> _Given task_: Print them exactly: the lines from the beginning of the entries below through the line that contains "EYE = 1.655", and only those, with the pictures left out.

> _Material provided_:
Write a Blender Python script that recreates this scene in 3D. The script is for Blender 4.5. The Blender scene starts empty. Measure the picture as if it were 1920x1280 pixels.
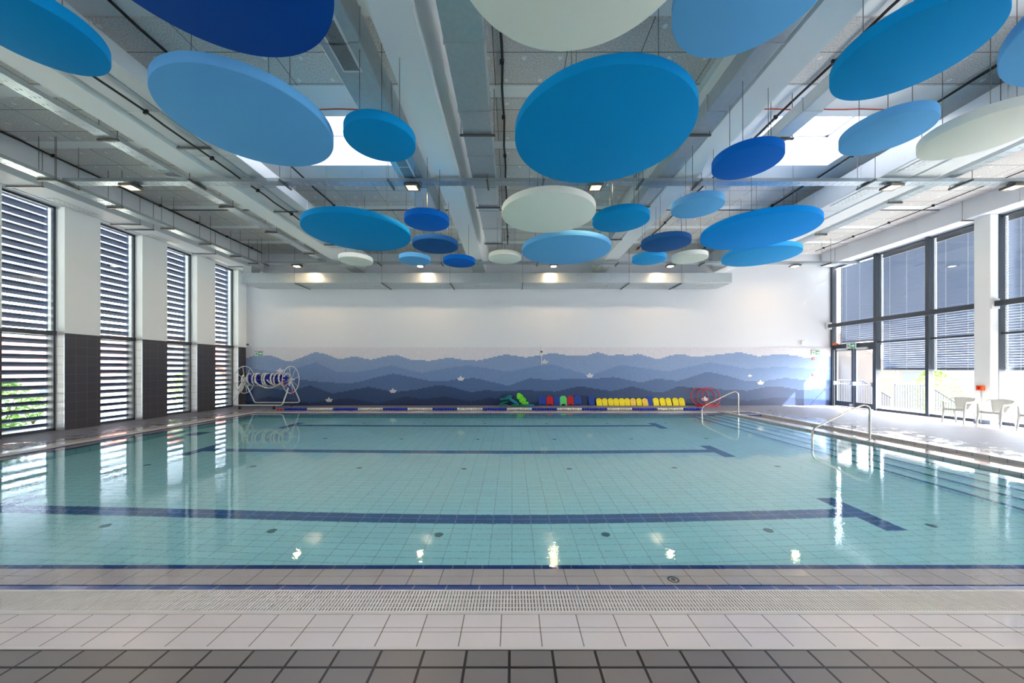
import bpy, math, random
from mathutils import Vector, Matrix
random.seed(7)
S = bpy.context.scene
C = S.collection
PI = math.pi
EYE = 1.655

# ------------------------------------------------------------------ camera
cam_d = bpy.data.cameras.new('camera'); cam = bpy.data.objects.new('camera', cam_d); C.objects.link(cam)
cam.location = (0, 0, EYE); cam.rotation_euler = (PI/2, 0, 0)
cam_d.sensor_width = 36; cam_d.lens = 36*664/1920; cam_d.shift_y = 51/1920
cam_d.clip_start = 0.05; cam_d.clip_end = 400
S.camera = cam
# ------------------------------------------------------------------ sky, sun, exposure
W = bpy.data.worlds.new('sky'); S.world = W; W.use_nodes = True
wn = W.node_tree.nodes; wl = W.node_tree.links; wn.clear()
wo = wn.new('ShaderNodeOutputWorld'); wb = wn.new('ShaderNodeBackground'); ws = wn.new('ShaderNodeTexSky')
ws.sky_type = 'NISHITA'; ws.sun_disc = False; ws.sun_elevation = math.radians(41); ws.sun_rotation = math.radians(123)
ws.air_density = 1.0; ws.dust_density = 3.0; ws.ozone_density = 1.0
wh = wn.new('ShaderNodeMix'); wh.data_type = 'RGBA'; wh.inputs[0].default_value = 0.45
wh.inputs[7].default_value = (7.5, 7.8, 8.4, 1)
wl.new(ws.outputs[0], wh.inputs[6]); wl.new(wh.outputs[2], wb.inputs[0]); wl.new(wb.outputs[0], wo.inputs[0])
wb.inputs[1].default_value = 1.0
sd = bpy.data.lights.new('sun', 'SUN'); sun = bpy.data.objects.new('sun', sd); C.objects.link(sun)
sd.energy = 17; sd.angle = math.radians(0.6); sd.color = (1, .96, .9)
sun.location = (30, -15, 30)
sun.rotation_euler = Vector((-1.55, 1, -1.6)).to_track_quat('-Z', 'Y').to_euler()
S.view_settings.view_transform = 'Standard'; S.view_settings.look = 'None'
S.view_settings.gamma = 1; S.view_settings.use_curve_mapping = False
S.view_settings.exposure = 1.36
S.cycles.max_bounces = 14; S.cycles.diffuse_bounces = 8; S.cycles.glossy_bounces = 6
S.cycles.transmission_bounces = 10; S.cycles.transparent_max_bounces = 16
S.cycles.sample_clamp_indirect = 25; S.cycles.sample_clamp_direct = 0
S.cycles.use_denoising = True

# ------------------------------------------------------------------ helpers
def lin(v):
    v /= 255.0
    return v/12.92 if v <= .04045 else ((v+.055)/1.055)**2.4
def rgb(r, g, b, k=1.0): return (min(lin(r)*k, .95), min(lin(g)*k, .95), min(lin(b)*k, .95), 1)

class MB:
    def __init__(s): s.v = []; s.f = []
    def box(s, x0, x1, y0, y1, z0, z1):
        n = len(s.v)
        s.v += [(x0,y0,z0),(x1,y0,z0),(x1,y1,z0),(x0,y1,z0),(x0,y0,z1),(x1,y0,z1),(x1,y1,z1),(x0,y1,z1)]
        s.f += [(n,n+3,n+2,n+1),(n+4,n+5,n+6,n+7),(n,n+1,n+5,n+4),(n+1,n+2,n+6,n+5),(n+2,n+3,n+7,n+6),(n+3,n,n+4,n+7)]
        return s
    def obox(s, c, size, rot):
        n = len(s.v); a, b, d = [q/2 for q in size]; m = rot.to_matrix() if not isinstance(rot, Matrix) else rot
        for p in [(-a,-b,-d),(a,-b,-d),(a,b,-d),(-a,b,-d),(-a,-b,d),(a,-b,d),(a,b,d),(-a,b,d)]:
            s.v.append(tuple(m @ Vector(p) + Vector(c)))
        s.f += [(n,n+3,n+2,n+1),(n+4,n+5,n+6,n+7),(n,n+1,n+5,n+4),(n+1,n+2,n+6,n+5),(n+2,n+3,n+7,n+6),(n+3,n,n+4,n+7)]
        return s
    def prism(s, poly, axis, a0, a1):
        """poly of 2-D points extruded along axis ('x': poly=(y,z); 'y': poly=(x,z); 'z': poly=(x,y))"""
        n = len(s.v); k = len(poly)
        for a in (a0, a1):
            for p in poly:
                s.v.append({'x': (a, p[0], p[1]), 'y': (p[0], a, p[1]), 'z': (p[0], p[1], a)}[axis])
        s.f.append(tuple(n+i for i in range(k))); s.f.append(tuple(n+k+i for i in reversed(range(k))))
        for i in range(k):
            j = (i+1) % k
            s.f.append((n+i, n+k+i, n+k+j, n+j))
        return s
    def tube(s, path, r, n=8, closed=False):
        P = [Vector(p) for p in path]; m = len(P); base = len(s.v); rings = []
        up = None
        for i, p in enumerate(P):
            if closed: t = P[(i+1) % m]-P[i-1]
            else: t = (P[min(i+1, m-1)]-P[max(i-1, 0)])
            t.normalize()
            if up is None:
                up = Vector((0, 0, 1)) if abs(t.z) < .9 else Vector((1, 0, 0))
            u = t.cross(up)
            if u.length < 1e-4: u = t.orthogonal()
            u.normalize(); w = u.cross(t); w.normalize(); up = w
            rr = r[i] if isinstance(r, (list, tuple)) else r
            for k in range(n):
                a = 2*PI*k/n; s.v.append(tuple(p + u*math.cos(a)*rr + w*math.sin(a)*rr))
            rings.append(base+i*n)
        for i in range(m if closed else m-1):
            a = rings[i]; b = rings[(i+1) % m]
            for k in range(n):
                k2 = (k+1) % n; s.f.append((a+k, a+k2, b+k2, b+k))
        if not closed:
            s.f.append(tuple(rings[0]+k for k in reversed(range(n)))); s.f.append(tuple(rings[-1]+k for k in range(n)))
        return s
    def lathe(s, prof, c, n=24, axis='z'):
        base = len(s.v); k = len(prof)
        for i in range(n):
            a = 2*PI*i/n
            for r, h in prof:
                x, y = r*math.cos(a), r*math.sin(a)
                s.v.append({'z': (c[0]+x, c[1]+y, c[2]+h), 'x': (c[0]+h, c[1]+x, c[2]+y), 'y': (c[0]+x, c[1]+h, c[2]+y)}[axis])
        for i in range(n):
            a = base+i*k; b = base+((i+1) % n)*k
            for j in range(k-1): s.f.append((a+j, b+j, b+j+1, a+j+1))
        return s
    def quad(s, a, b, c, d):
        n = len(s.v); s.v += [a, b, c, d]; s.f.append((n, n+1, n+2, n+3)); return s
    def build(s, name, mat, parent=None, smooth=False, bevel=0, local=False, loc=None, subsurf=0, recalc=True):
        me = bpy.data.meshes.new(name)
        off = Vector((0, 0, 0))
        if parent is not None and not local: off = wloc(parent)
        if loc is not None: off = Vector(loc)
        me.from_pydata([tuple(Vector(v)-off) for v in s.v], [], s.f)
        me.materials.append(mat); me.update()
        import bmesh
        if recalc: bm = bmesh.new(); bm.from_mesh(me); bmesh.ops.recalc_face_normals(bm, faces=bm.faces); bm.to_mesh(me); bm.free()
        if smooth:
            for p in me.polygons: p.use_smooth = True
        o = bpy.data.objects.new(name, me); C.objects.link(o)
        if parent is not None: o.parent = parent
        if loc is not None:
            o.location = Vector(loc) - (wloc(parent) if parent is not None else Vector((0,0,0)))
        if bevel:
            b = o.modifiers.new('bevel', 'BEVEL'); b.width = bevel; b.segments = 2; b.limit_method = 'ANGLE'; b.angle_limit = .6
        if subsurf:
            b = o.modifiers.new('sub', 'SUBSURF'); b.levels = subsurf; b.render_levels = subsurf
        if smooth and not subsurf:
            me.set_sharp_from_angle(angle=math.radians(40))
        return o
def wloc(o):
    v = Vector(o.location)
    while o.parent is not None:
        o = o.parent; v = v + Vector(o.location)
    return v
def tag(o, label=None, cat=None, group=None, kind=None):
    if label: o['label'] = label
    if cat: o['category'] = cat
    if group: o['group'] = group
    if kind: o['kind'] = kind
    return o
def thing(name, loc, label, cat, group=None, rz=0):
    o = bpy.data.objects.new(name, None); C.objects.link(o); o.location = loc; o.rotation_euler = (0, 0, rz)
    o.empty_display_size = .1
    return tag(o, label, cat, group)
def root_struct(name, loc=(0, 0, 0)):
    o = bpy.data.objects.new(name, None); C.objects.link(o); o.location = loc; o['kind'] = 'structure'; return o
def struct(name, mb, mat, parent=None, **k):
    o = mb.build(name, mat, parent, **k)
    if parent is None: o['kind'] = 'structure'
    return o
def copy_tree(o, loc, rz=0, label=None, group=None, parent=None):
    c = o.copy(); C.objects.link(c)
    if parent is None:
        c.location = loc; c.rotation_euler = (0, 0, rz)
        if label: c['label'] = label
        if group: c['group'] = group
    else: c.parent = parent
    for ch in list(o.children): copy_tree(ch, None, parent=c)
    return c

# ------------------------------------------------------------------ materials
def mat(name, col, rough=.5, metal=0, spec=.5, emit=None, es=0, bump=0, bscale=40, bdist=.01, var=0, vscale=8):
    m = bpy.data.materials.new(name); m.use_nodes = True; nt = m.node_tree
    p = nt.nodes['Principled BSDF']
    p.inputs['Base Color'].default_value = col; p.inputs['Roughness'].default_value = rough
    p.inputs['Metallic'].default_value = metal; p.inputs['Specular IOR Level'].default_value = spec
    if emit: p.inputs['Emission Color'].default_value = emit; p.inputs['Emission Strength'].default_value = es
    if bump or var:
        tc = nt.nodes.new('ShaderNodeTexCoord'); nz = nt.nodes.new('ShaderNodeTexNoise')
        nz.inputs['Scale'].default_value = bscale; nz.inputs['Detail'].default_value = 4
        nt.links.new(tc.outputs['Object'], nz.inputs['Vector'])
        if bump:
            b = nt.nodes.new('ShaderNodeBump'); b.inputs['Strength'].default_value = bump; b.inputs['Distance'].default_value = bdist
            nt.links.new(nz.outputs[0], b.inputs['Height']); nt.links.new(b.outputs[0], p.inputs['Normal'])
        if var:
            n2 = nt.nodes.new('ShaderNodeTexNoise'); n2.inputs['Scale'].default_value = vscale; n2.inputs['Detail'].default_value = 3
            nt.links.new(tc.outputs['Object'], n2.inputs['Vector'])
            mx = nt.nodes.new('ShaderNodeMix'); mx.data_type = 'RGBA'
            mx.inputs[6].default_value = tuple(c*(1-var) for c in col[:3])+(1,); mx.inputs[7].default_value = tuple(min(c*(1+var), 1) for c in col[:3])+(1,)
            nt.links.new(n2.outputs[0], mx.inputs[0]); nt.links.new(mx.outputs[2], p.inputs['Base Color'])
    return m

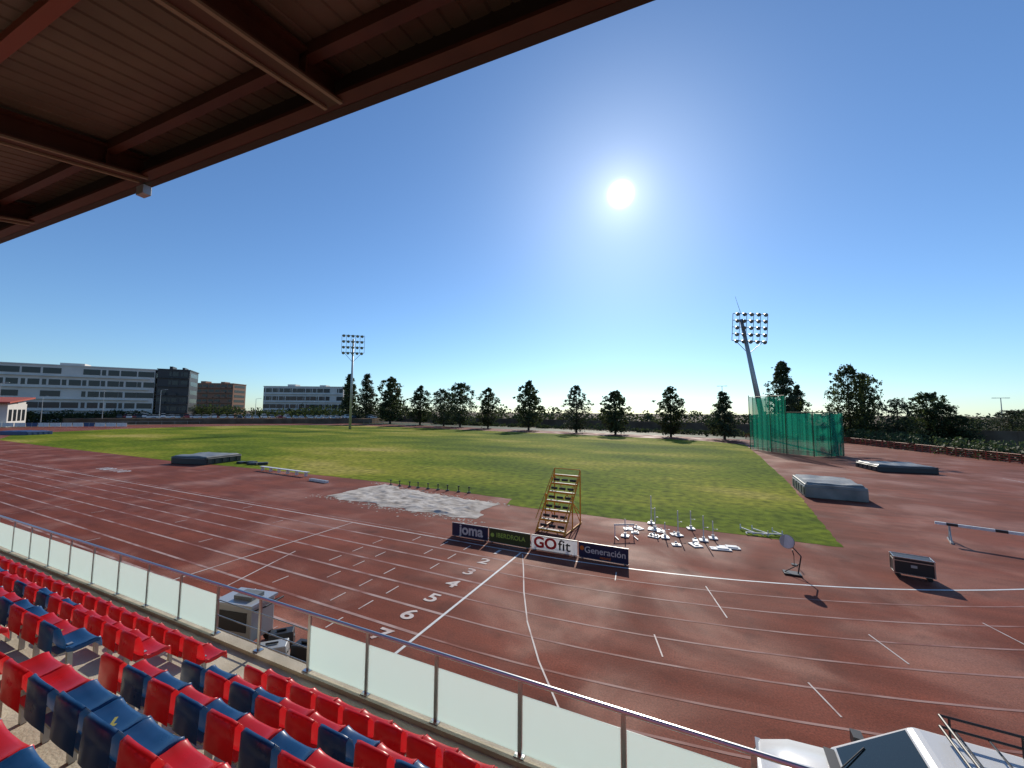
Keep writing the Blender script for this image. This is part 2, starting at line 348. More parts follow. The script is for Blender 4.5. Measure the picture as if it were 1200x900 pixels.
def seat_mesh(k):
    prof=[(0,.36),(.015,.34),(.035,.22),(.06,.1),(.1,.025),(.17,0),(.27,0),(.36,.012),(.405,.0),(.425,-.04),(.43,-.11)]
    cols=[-1,-.93,-.7,-.35,0,.35,.7,.93,1]
    bm=bmesh.new(); g=[]
    for i,(y,z) in enumerate(prof):
        row=[]
        for c in cols:
            W=.225
            if i==0: W=.195
            if i>=9: W=.21
            zz=z; yy=y
            lift=.035*abs(c)**4 if 3<=i<=8 else 0
            if i<4: yy+= .03*abs(c)**3
            if i<2: zz-=.04*abs(c)**4
            dip=-.012*(1-c*c) if 4<=i<=7 else 0
            row.append(bm.verts.new((c*W,yy,zz+lift+dip)))
        g.append(row)
    for i in range(len(prof)-1):
        for j in range(len(cols)-1): bm.faces.new((g[i][j],g[i+1][j],g[i+1][j+1],g[i][j+1]))
    for j in (0,len(cols)-1):
        for i in range(3,9):
            a=g[i][j];b2=g[i+1][j]
            a2=bm.verts.new((a.co.x,a.co.y,a.co.z-.06)); b3=bm.verts.new((b2.co.x,b2.co.y,b2.co.z-.06))
            bm.faces.new((a,b2,b3,a2))
    top=g[0]
    fl=[bm.verts.new((v.co.x,v.co.y-.035,v.co.z-.015)) for v in top]; f2=[bm.verts.new((v.co.x*1.02,v.co.y-.045,v.co.z-.3)) for v in top]
    for j in range(len(cols)-1):
        bm.faces.new((top[j],top[j+1],fl[j+1],fl[j])); bm.faces.new((fl[j],fl[j+1],f2[j+1],f2[j]))
    bmesh.ops.remove_doubles(bm,verts=bm.verts,dist=.0005)
    bmesh.ops.recalc_face_normals(bm,faces=bm.faces)
    bmesh.ops.subdivide_edges(bm,edges=bm.edges,cuts=1,use_grid_fill=True,smooth=.0)
    for f in bm.faces: f.smooth=True
    me=bpy.data.meshes.new('stadium_seat_'+k); bm.to_mesh(me); bm.free(); me.materials.append(M[k])
    return me
smr,smb=seat_mesh('redp'),seat_mesh('bluep')
sup=MB(); sup.box((0,.2,-.21),(.05,.05,.42),'galv'); sup.box((0,.2,-.03),(.3,.3,.02),'galv'); supm=sup.mesh('seat_support')
stk=MB(); stk.box((.01,.22,.012),(.13,.025,.003),'sticker',.6); stk.box((.0,.27,.0125),(.08,.02,.003),'sticker',-.7); stkm=stk.mesh('seat_sticker')
patt={2.97:'brbrrbrbrrr',2.2:'rbrbrbrrbrrbrb',1.42:'rrbbbrrbrbrbr',.65:'brrbrbrrb'}
for y,tz in zip(ROWS,TZ):
    xs=[-5.6+.48*i for i in range(26)]+[AX-.8-.48*i for i in range(36)]
    for ii,x in enumerate(xs):
        if y==3.75: c='r'
        elif ii<26: c=patt[y][ii%len(patt[y])]
        elif y==2.97: c=random.choice('rrrb')
        else: c=random.choice('rrbb')
        o=bpy.data.objects.new('stadium_seat',smr if c=='r' else smb); COL.objects.link(o); o.parent=st
        o.location=(x,y-.02+random.uniform(-.006,.006),tz+.42); o.rotation_euler=(random.uniform(-.03,.03),0,random.uniform(-.03,.03))
        s=bpy.data.objects.new('support',supm); COL.objects.link(s); s.parent=o
        if random.random()<.16:
            s=bpy.data.objects.new('sticker',stkm); COL.objects.link(s); s.parent=o
for i in range(12):
    o=bpy.data.objects.new('stadium_seat',smr); COL.objects.link(o); o.parent=st; o.location=(-4.3+.48*i,5.5,1.42)
    s=bpy.data.objects.new('support',supm); COL.objects.link(s); s.parent=o
# ---------------------------------------------------------------- roof canopy
rf=empty('canopy_roof',(-.4,3.55,10.45),R(3.1))
def RZ(y): return y*.2
b=MB()
x=-30; xs=[]; pr=[(0,0),(.2,0),(.215,.02),(.235,.02),(.25,0)]
while x<12:
    for dx,dz in pr[:-1]: xs.append((x+dx,dz))
    x+=.25
for i in range(len(xs)-1):
    (xa,za),(xb,zb)=xs[i],xs[i+1]
    b.quad((xa,-9,RZ(-9)+.42+za),(xb,-9,RZ(-9)+.42+zb),(xb,.0,.42+zb),(xa,.0,.42+za),'roofsheet')
b.obj('corrugated_sheet',rf)
b=MB()
b.quad((-30,-9,RZ(-9)+.6),(12,-9,RZ(-9)+.6),(12,.1,.6),(-30,.1,.6),'fascia'); b.obj('roof_top',rf)
b=MB()
b.box((-9,.05,.28),(42,.12,.62),'fascia'); b.box((-9,-.06,0.0),(42,.24,.05),'roofbeam'); b.box((-9,-.55,RZ(-.55)+.32),(42,.12,.16),'roofbeam')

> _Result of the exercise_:
Write a Blender Python script that recreates this scene in 3D. The script is for Blender 4.5. The Blender scene starts empty. Measure the picture as if it were 1920x1280 pixels.
import bpy, math, random
from mathutils import Vector, Matrix
random.seed(7)
S = bpy.context.scene
C = S.collection
PI = math.pi
EYE = 1.655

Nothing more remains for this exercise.